Russian Air Base Is Attacked, as Ukraine Discounts Escalation Threat

“If the Russians thought that no one at home would be affected by the war, then they were deeply mistaken,” Colonel Ihnat said. He added that explosions at Russian airfields complicated the bombing campaign against Ukraine, forcing Moscow to relocate some of its aircraft, though no one is claiming that the strikes have seriously impeded the Russian barrage.

The Dec. 5 attacks were carried out using a Soviet-era, jet-powered surveillance drone, modified to function as an offensive weapon, according to Russian and Ukrainian officials, shortly after a state-owned Ukrainian contractor said it had developed an attack drone with a range of over 600 miles — more than enough to reach Moscow.

The U.S. reaction to the Dec. 5 assaults was muted. Defense Secretary Lloyd J. Austin III said, “We are not working to prevent Ukraine from developing their own capability.” Ned Price, the State Department spokesman, stated only that the United States was neither encouraging nor enabling attacks on Russia.

Both the State and Defense Departments declined to comment on the reported drone strike on Monday.

The attacks have further infuriated pro-war Russian commentators, who have railed about their country’s exposed vulnerabilities. They had already expressed anger over the Russian military’s poor combat performance.
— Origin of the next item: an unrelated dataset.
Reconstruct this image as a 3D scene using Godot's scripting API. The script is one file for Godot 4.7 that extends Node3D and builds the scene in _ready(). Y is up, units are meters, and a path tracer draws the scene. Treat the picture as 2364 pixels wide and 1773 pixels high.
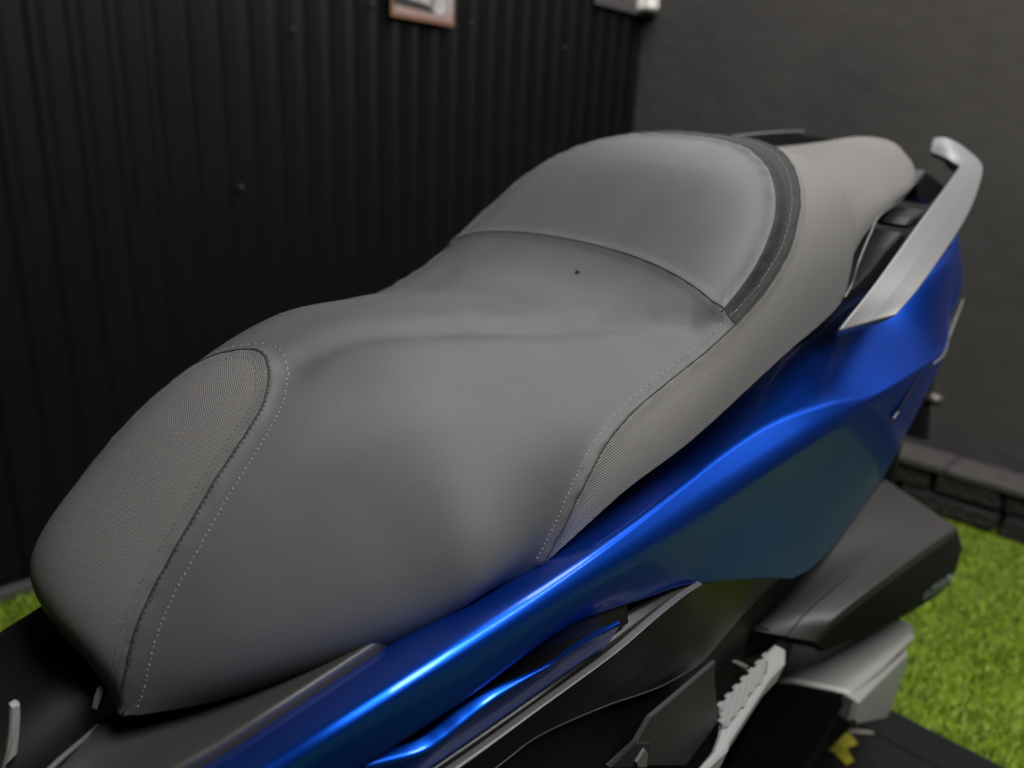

Not only have Russian air defenses failed to stop at least some of the strikes, but Ukrainian officials have also said that some were enabled by Ukrainian partisans or special forces operating behind the lines.

Ukraine’s foreign minister, Dmytro Kuleba, told The Associated Press on Monday that his government wanted to hold a “peace summit,” hopefully mediated by the United Nations’ secretary general, António Guterres, by late February, but that Russia could not be invited unless it first faced prosecution for war crimes. It was the latest in a string of claims by each country to be open to peace talks — but only on terms that are unacceptable to the other.

In the past three months, Russia has launched waves of missiles and drones at Ukraine, sending as many as 100 at a time in a bid to overwhelm air defenses. They have targeted civilian infrastructure like the electrical grid and heating plants, pitching millions of people at a time into the cold and dark amid dangerous winter weather.